Stephen Altoft / Gilbert Isbin - Soundcapes
S
Jazz’halo TS032
If you know Gilbert Isbin as a composer and improviser for classical guitar and lute, this album is quite a departure. The guitar sounds are electronic and often abstract, the sound world pointillistic and the harmonies often tense. However, there has always been an avant garde side to Isbin's work. Trumpet and flugelhorn maestro Stephen Altoft is also at home with both composed and improvised music and keen to push boundaries.
The 16 tracks here run into each other with striking contrasts between each. Soundscape 1 is reverberant and ambient with flutter tongued trumpet, Soundscape 2 is much drier and more rhythmic. The sounds are programmed with a lot of imagination - no sign of generic synth sounds or presets - and evolve through each piece. Isbin uses a Triple Play midi pickup for guitar with a range of plug-ins as well as sounds from his Sibelius software.
Soundscape 4 is spacious and economical with an intimate, expressive flugelhorn voice reminding me of Arve Henrikson's recent ECM recordings. The guitar fades in and out with bell like overtones. Then number 5 brings split tone voicings and growls from flugelhorn before the following track combines abrasive harmonic mute with metallic percussion from the guitar.
Although there is plenty of post-production and sound sculpting, the impression is of joint improvisation with two instruments complementing each other. All the pieces are joint compositions.
Soundscape 7 has swooping birdsong phrases from trumpet whilst the restless guitar voicings include vocal and orchestral samples. Actual guitar sounds appear for the only time on Soundscape 9, demonstrating that even when Isbin is improvising freely he manages to create tunes. Soundscape 12 begins with luminous orchestral effects which reminded me of Alban Berg before percussion sounds and "computer" sound effects take it in a hip-hop direction.
Altoft plays trumpet and flugelhorn in microtones, having converted his instruments to play either 24 on 19 divisions to the octave, as well as the usual 12. To be honest, I can't tell which setup he uses for each piece - he bends notes too - but the playing is strikingly expressive.

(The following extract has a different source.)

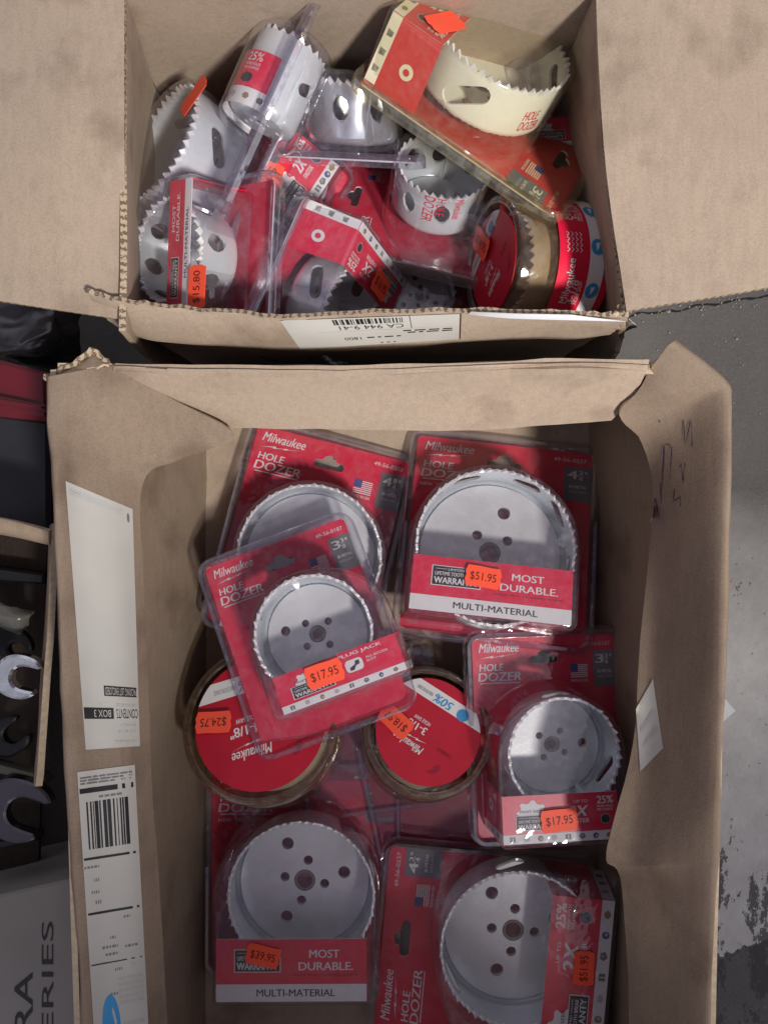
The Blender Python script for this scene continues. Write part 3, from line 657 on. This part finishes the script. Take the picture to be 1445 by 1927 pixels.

Isbin and Altoft are both composers and co-incidentally have both written ukulele pieces for Donald Bousted, who was Stephen's long term musical collaborator. Their compositional thinking runs through these pieces and joint improvisation turns out to be the perfect way for them to collaborate.
Atonality returns for the energetic Soundscape 14, fluttering trumpet juxtaposed with equally fractured sounds from guitar synth. Then we're in ambient territory again for 15, which builds gradually to the flight of a bumblebee confused by microtones! The album ends with a mysterious combination of reversed guitar and pitch-bending trumpet.
Every track is different and none outstays its welcome, but they work together in an immersive album of kaleidoscopic colour. Highly recommended.